Tout aussi exemplaire, l'information dominante a aussitôt menti par amalgame et par ignorance en rapportant l'événement. 'Le Monde' titre : « Affrontements à Berlin à propos du recensement. » En effet, il y avait à ce moment-là en Allemagne une campagne de recensement, et un appel au boycott par la gauche la plus radicale ; et le matin du 1er mai, à l'aube, il y eut une perquisition dans le squat vedette appelé Meringhof pour confisquer quelques tracts. Or, si le Meringhof est bien situé dans Kreuzberg, il est environ situé à quatre kilomètres du Lausitzer Platz. Perquisition et émeute, toutes deux le 1er mai à Kreuzberg, qui reprochera au journaliste de les transformer en cause et effet ? Le petit amalgame rapide, cautionné par les gauchistes allemands, eux-mêmes sans scrupule dans la récupération de l'émeute à leurs petites fins politiques, ne sera jamais démenti publiquement. Qui sait qu'entre perquisition et émeute il y a à peu près quatorze heures, et une distance comme celle qui sépare Villiers de Barbès ? Que ce soit malveillance ou crédulité envers des sources peu sûres, probablement un cocktail des deux, une constante s'est toujours vérifiée par la suite : sur le sujet des émeutes, lorsque l'information a publié du faux, jamais elle ne s'est cru devoir le rectifier.

Le 1er mai à Kreuzberg est devenu, les années suivantes, un rendez-vous bien différent, celui des « autonomes », venus en nombre à peu près constant (entre 5 000 et 10 000) de toute l'Allemagne, et d'un peu au-delà, pour une mise en scène sempiternelle et théâtrale sur les mêmes lieux, avec les mêmes techniques et un seul objectif connu : frimer devant les médias. En tout cas jamais le possible hasardeux et joyeux du 1er mai 1987 entre 23 heures et 5 heures du matin n'a plus été approché.

Cette émeute n'a rien à voir avec la « fête des Travailleurs ». Pour le 1er mai, il existe cependant deux autres lieux d'affrontements ouverts, davantage liés à cette tradition encore plus vieille : Istanbul, où la manifestation mère remonte à 1980, date depuis laquelle elle est interdite ; et avec une régularité moindre Séoul, où elle tombe de manière un peu fortuite entre le début de la contestation étudiante du printemps et la commémoration, le 18 mai, de la Commune de Kwangju, qui a également eu lieu en 1980. Il n'est pas rare non plus qu'un peu à la manière de Berlin, mais avec des effectifs moindres, on se batte aussi à Zurich le 1er mai.

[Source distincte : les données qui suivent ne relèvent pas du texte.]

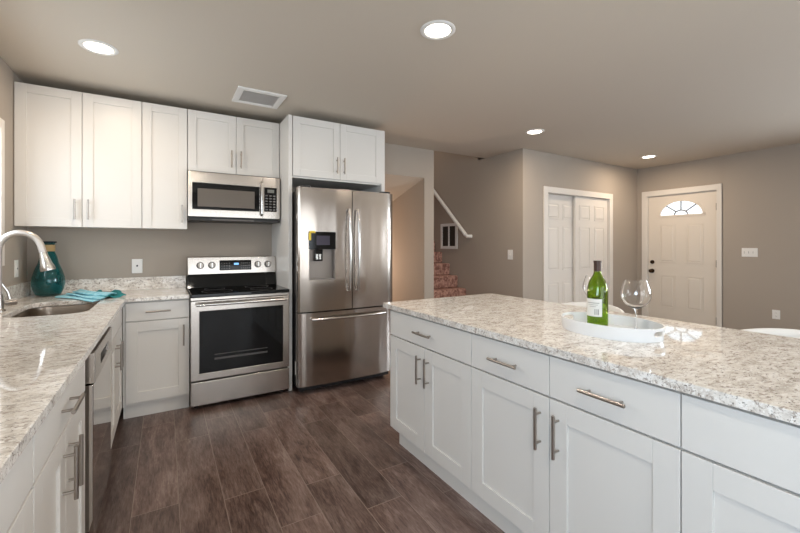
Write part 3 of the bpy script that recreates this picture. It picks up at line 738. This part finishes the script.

D'autres dates ont ainsi généré des émeutes rituelles, qui deviennent nécessairement des caricatures de ce qu'une émeute a d'intéressant, à savoir sa perspective offensive. Ainsi le 16 juin à Soweto, en commémoration de 1976, ainsi le Nowruz, le nouvel an Kurde, en général le 23 mars, ainsi le 20 avril en Europe du Nord, où l'anniversaire de Hitler donne généralement lieu à un affrontement entre extrême gauche (mobilisée contre les néonazis) et police, ainsi la Saint-Sylvestre, parce qu'il s'agit d'une nuit de licence tolérée dans le monde entier, mais où les émeutes changent souvent de villes, ainsi tous les anniversaires qui ont lentement mais sûrement contribué à figer et à vaincre l'Intifada : naissance de l'Intifada, naissance de l'Etat d'Israël, journée de la Terre, mort d'Abou Nidal, etc. Partout, ces émeutes sont plutôt la mélancolie de l'émeute que l'élan de l'offensive, c'est-à-dire qu'en commémorant on commence déjà à enterrer.